Wai Wah Chin, president of the Chinese American Citizens Alliance of Greater New York, condemned a process that she said had left the community voiceless in the city’s surprise decision, announced last month, to put the jail at 80 Centre Street. “The process obviously was not right,” she said. “They didn’t talk to us. But why would they talk to us? They know that we wouldn’t like it.”

One speaker compared de Blasio’s plan to put the new jail near Chinatown to his decision to scrap the specialized high school admissions test, penalizing Chinese-American students who disproportionately excel on the exam. And when another speaker called de Blasio “racist against Chinese,” Deputy Borough President Matthew Washington, who is black, stepped in to disagree.

“I don’t work for the mayor, but I don’t think he’s a racist,” Washington said.

“You’re not Chinese!” someone called out.
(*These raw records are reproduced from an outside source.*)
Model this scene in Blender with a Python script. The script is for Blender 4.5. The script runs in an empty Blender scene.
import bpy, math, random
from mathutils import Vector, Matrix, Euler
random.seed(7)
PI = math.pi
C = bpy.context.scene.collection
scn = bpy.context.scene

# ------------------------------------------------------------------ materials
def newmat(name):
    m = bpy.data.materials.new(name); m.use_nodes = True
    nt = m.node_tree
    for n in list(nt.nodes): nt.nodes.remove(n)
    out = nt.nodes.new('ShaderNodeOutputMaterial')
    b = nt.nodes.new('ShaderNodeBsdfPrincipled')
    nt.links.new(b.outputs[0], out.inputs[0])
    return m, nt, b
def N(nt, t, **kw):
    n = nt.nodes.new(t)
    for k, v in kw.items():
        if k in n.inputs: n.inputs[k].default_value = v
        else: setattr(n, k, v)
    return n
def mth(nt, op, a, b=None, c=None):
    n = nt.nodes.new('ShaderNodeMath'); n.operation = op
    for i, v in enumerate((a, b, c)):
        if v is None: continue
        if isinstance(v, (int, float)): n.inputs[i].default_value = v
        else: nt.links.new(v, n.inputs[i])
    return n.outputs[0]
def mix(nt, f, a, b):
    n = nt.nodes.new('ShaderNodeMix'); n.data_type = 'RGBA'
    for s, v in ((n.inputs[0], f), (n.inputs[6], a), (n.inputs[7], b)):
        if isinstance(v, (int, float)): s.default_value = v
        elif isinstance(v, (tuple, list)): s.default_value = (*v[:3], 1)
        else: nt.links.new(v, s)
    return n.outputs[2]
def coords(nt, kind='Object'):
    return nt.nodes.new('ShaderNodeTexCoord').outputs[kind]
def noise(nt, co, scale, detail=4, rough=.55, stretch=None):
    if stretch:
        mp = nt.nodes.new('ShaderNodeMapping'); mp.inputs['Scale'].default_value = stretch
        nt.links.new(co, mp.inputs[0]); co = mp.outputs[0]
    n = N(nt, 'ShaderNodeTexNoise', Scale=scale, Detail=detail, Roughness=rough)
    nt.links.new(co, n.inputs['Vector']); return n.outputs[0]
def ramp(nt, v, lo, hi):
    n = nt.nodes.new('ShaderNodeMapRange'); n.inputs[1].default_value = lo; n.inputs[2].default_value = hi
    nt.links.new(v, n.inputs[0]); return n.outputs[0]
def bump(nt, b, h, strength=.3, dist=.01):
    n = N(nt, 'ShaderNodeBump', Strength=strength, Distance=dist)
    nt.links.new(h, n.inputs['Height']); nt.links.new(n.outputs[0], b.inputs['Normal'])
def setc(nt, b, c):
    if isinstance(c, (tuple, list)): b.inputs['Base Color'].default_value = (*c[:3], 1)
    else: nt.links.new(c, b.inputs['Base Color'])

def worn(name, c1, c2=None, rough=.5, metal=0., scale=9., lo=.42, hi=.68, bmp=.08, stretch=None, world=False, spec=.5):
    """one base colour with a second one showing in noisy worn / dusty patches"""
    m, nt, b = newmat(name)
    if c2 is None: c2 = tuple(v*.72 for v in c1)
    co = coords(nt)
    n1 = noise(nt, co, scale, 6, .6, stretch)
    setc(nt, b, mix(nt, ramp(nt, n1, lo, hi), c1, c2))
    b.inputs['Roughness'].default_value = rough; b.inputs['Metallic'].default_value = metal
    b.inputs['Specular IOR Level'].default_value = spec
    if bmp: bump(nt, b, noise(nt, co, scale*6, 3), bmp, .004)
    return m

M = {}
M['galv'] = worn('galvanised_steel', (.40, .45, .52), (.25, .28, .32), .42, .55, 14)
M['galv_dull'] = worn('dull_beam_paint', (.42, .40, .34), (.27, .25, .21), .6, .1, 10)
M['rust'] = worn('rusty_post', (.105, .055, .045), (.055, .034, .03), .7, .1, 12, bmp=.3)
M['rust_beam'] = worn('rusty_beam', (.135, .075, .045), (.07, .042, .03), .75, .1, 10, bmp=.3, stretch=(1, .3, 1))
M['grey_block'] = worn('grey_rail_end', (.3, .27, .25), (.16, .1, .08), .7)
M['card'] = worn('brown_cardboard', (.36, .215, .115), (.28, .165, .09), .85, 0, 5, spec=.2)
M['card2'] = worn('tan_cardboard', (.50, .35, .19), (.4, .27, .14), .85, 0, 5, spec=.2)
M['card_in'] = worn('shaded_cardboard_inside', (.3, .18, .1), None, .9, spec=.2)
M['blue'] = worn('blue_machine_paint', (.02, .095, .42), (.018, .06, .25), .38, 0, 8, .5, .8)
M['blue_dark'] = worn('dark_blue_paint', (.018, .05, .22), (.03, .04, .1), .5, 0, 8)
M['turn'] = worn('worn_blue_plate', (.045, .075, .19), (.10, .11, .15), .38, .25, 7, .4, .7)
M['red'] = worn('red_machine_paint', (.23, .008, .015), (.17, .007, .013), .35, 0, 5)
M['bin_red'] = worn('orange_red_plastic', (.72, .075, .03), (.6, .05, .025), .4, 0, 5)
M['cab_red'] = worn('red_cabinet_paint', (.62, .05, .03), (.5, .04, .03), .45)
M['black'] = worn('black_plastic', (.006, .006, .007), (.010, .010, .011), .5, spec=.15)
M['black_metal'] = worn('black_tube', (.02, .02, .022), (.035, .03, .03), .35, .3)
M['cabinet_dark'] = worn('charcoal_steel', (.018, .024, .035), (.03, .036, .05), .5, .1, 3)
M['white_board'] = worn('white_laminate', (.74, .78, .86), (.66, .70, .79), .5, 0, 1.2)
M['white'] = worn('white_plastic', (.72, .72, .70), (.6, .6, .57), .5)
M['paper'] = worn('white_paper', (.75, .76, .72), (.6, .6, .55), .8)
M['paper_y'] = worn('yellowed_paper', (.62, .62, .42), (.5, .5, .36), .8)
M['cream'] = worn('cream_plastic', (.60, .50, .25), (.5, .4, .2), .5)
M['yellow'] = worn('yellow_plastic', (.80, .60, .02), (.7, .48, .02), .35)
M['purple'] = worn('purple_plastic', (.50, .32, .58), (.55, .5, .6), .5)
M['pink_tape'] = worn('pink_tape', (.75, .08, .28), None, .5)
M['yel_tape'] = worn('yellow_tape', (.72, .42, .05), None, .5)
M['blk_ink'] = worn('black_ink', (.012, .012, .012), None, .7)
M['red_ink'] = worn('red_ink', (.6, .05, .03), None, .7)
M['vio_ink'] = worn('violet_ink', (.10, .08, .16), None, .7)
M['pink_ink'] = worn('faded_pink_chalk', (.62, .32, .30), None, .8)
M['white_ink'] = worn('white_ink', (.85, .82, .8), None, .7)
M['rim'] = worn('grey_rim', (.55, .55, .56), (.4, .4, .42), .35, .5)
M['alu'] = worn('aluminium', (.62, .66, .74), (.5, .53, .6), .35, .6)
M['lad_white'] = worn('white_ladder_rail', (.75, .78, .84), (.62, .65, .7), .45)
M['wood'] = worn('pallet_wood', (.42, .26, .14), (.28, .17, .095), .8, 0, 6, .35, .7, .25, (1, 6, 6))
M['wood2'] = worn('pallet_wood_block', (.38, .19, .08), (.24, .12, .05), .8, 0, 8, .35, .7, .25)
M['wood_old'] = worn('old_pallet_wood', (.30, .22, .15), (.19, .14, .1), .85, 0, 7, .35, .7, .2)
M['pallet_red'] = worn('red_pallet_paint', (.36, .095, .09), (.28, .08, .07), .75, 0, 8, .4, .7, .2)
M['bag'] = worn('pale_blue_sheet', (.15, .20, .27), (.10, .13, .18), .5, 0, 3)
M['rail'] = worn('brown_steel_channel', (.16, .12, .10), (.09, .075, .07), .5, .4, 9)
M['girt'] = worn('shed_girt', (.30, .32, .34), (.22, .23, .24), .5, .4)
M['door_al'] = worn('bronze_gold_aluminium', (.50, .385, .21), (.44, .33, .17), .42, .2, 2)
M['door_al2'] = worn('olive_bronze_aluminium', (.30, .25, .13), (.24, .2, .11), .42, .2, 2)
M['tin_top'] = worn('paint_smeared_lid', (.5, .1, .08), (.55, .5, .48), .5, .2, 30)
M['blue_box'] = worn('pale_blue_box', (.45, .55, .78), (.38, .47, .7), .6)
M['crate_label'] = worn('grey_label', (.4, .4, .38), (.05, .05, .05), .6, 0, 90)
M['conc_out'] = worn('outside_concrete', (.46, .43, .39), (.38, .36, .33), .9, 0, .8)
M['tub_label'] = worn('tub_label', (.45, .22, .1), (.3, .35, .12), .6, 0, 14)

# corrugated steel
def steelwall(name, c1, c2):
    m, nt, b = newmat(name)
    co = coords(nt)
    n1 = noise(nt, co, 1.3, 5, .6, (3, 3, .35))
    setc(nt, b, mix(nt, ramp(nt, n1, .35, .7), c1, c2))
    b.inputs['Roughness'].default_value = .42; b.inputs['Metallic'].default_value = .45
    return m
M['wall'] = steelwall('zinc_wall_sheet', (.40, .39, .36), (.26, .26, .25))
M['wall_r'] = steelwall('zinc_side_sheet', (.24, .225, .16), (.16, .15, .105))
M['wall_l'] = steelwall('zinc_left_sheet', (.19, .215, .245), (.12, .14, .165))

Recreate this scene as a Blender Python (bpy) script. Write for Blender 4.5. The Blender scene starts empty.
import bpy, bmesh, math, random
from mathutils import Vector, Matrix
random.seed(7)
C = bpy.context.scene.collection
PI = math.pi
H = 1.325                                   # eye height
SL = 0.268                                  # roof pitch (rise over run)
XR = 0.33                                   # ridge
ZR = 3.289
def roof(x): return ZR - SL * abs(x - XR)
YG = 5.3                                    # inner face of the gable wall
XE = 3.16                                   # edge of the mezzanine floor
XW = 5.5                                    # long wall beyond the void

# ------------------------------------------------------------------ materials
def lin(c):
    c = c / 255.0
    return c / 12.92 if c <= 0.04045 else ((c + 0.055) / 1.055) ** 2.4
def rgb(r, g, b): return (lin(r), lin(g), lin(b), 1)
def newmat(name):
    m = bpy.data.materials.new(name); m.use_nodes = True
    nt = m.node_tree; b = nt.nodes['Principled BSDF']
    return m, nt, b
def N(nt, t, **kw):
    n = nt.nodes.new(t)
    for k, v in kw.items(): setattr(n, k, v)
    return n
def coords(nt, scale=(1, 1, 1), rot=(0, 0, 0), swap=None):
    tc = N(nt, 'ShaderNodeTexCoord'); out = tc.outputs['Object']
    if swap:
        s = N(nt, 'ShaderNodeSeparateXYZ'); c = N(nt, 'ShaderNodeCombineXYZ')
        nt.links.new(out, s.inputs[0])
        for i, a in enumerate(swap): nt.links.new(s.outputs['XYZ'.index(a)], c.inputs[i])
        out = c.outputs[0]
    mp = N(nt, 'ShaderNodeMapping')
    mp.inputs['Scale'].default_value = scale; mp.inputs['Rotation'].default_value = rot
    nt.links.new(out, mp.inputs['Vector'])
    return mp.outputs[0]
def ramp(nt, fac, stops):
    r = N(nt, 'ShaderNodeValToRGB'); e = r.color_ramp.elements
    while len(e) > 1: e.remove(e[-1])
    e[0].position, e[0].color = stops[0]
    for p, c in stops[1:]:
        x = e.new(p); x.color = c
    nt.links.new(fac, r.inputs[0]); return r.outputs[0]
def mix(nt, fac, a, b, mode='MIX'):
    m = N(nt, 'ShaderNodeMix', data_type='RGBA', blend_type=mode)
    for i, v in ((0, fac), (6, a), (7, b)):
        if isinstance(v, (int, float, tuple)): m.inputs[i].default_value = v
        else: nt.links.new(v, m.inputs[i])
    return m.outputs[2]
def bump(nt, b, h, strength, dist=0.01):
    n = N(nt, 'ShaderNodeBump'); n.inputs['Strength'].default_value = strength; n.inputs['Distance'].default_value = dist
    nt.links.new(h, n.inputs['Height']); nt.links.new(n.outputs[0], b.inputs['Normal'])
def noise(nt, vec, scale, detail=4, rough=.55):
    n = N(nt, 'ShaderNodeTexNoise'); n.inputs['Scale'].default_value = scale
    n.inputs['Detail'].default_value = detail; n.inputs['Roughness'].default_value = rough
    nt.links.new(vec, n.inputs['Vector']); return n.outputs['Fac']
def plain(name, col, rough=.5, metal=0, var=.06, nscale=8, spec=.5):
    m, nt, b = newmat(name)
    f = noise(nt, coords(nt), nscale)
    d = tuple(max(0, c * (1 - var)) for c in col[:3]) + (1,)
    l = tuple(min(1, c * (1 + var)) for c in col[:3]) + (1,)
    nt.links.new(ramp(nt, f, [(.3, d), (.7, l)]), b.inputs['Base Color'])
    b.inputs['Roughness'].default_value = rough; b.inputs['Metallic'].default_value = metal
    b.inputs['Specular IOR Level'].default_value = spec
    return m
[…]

Once the new jail is completed, expected in 2027, the 14-floor north tower of the Manhattan Detention Center at 125 White St. would be decommissioned and available for a yet-to-be-determined community use. (Offices from 80 Centre would be moved to the south tower, formerly known as “The Tombs.”) “Whether that is housing, senior housing, affordable housing, that is to be determined,” Kaplan said. “Not in this particular process but we…want to make clear that it’s part of this plan.”

Kaplan promised that local concerns would be studied. “We have heard that there are a number of community considerations and we are currently conducting analyses, looking at minimizing the effect to local traffic conditions, reducing [Department of Corrections] staff parking, minimizing the shadows cast on Columbus Park, and ensuring that the new facility does not have a negative effect on the pedestrian experience.”  The results of those studies are expected to be made public for comment in December.

A public hearing on the draft scope of an environmental review of the project will be held Sept. 27 at 6 p.m. at the Manhattan Borough President’s office, 1 Centre St., 19th floor.